Why TCIP sucks (and what can be done to fix it)

In the past few weeks, I’ve gotten a number of questions from a variety of sources about TCIP. Transit Communication Interface Profiles (TCIP) is ‘the FTA and APTA’s decades-old project that includes specifications for all manner of technology systems in the transit industry.’

If you want to stop reading now, just take my word that it’s not that great and rarely used. If you’re interested in learning why, and what I think should be done about it, read on.

What do you know about this?
As far as I know, I specified the interface for the largest deployment of TCIP in the world. I’ve read the spec cover to frustrating cover.

The origins of TCIP

“APTA TCIP is based on the earlier TCIP work performed by ITE, AASHTO, and NEMA and published as the NTCIP 1400-series standards.” If you follow NACTO, Streetsblog, or Strong Towns, you’ll wonder what those three groups had to do with it, and I would argue that you should rightfully be weary.

3 Reasons why TCIP Sucks
1. It was developed in the 90s with an eye towards then-existing technological constraints (see the presence of two binary encodings, ASN.1 and another quixotically implemented narrowband encoding). To maintain compatibility, all of the messages in TCIP inherit limitations of 80s technology. The translation of the standard into a more modern machine-readable encoding (XML) loses a fair bit of elegance.

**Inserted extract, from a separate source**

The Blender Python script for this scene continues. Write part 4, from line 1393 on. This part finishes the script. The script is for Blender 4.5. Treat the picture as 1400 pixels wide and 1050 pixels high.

2. “The TCIP documentation is extremely lengthy, and each version is contained within a series of Word documents. This document structure makes a comparison very cumbersome at best, impossible at worst.” Furthermore, these Word documents are both poorly formatted and so large they will choke even the most well-specced machine. Take a look at what is quite possibly the most important section of the document, the changelog.
Selection_003

3. If usage is any indication of the quality of the standard, then it is pretty poor. There is no real showcase implementation of the standard if the TCIP web page is anything to guide by. “While there are a number of projects that draw on TCIP, the standard is far from achieving its goals of providing intra- or inter-agency interoperability. While these goals might have been achieved in a few cases around the country, TCIP has seen nowhere near the adoption rate of GTFS.”

Fixing it

1. Make the documentation easier to deal with. The NTCIP (which is different than TCIP, but once enveloped it) has a great document for an introduction to that standard. The rest of TCIP should be broken off into smaller pieces depending on type and business area. The four volumes of TCIP cannot compare. Arguable, one of the volumes (an XML schema copy-pasted into a Word document) should not be a volume at all.

Furthermore, some comments in the aforementioned XML schema would be excellent.

2. Bring in some more modern encodings. The most common programming environment is now the web, and we’re now in an era where on-vehicle hardware and radio networks have matured immensely. Explicitly adopting RESTful JSON would clean this up.

3. Most controversially– deprecate the Passenger Information portion. SIRI is a much better supported option for small-scale information exchange. For exchange of information with the public (on revenue service only), GTFS is well supported and the de-facto standard. If this causes consternation, there is a precedent for US Federal standards to be replaced by international ones. The less-than-stellar FGDC CSDGM metadata standard has been superseded by the more well-organised ISO 191XX standards.

Note that I’ve suggested not deprecating the whole thing. There might be better options if you’re willing to look for them.

PS. This post owes a heavy debt to Landon Reed’s thesis.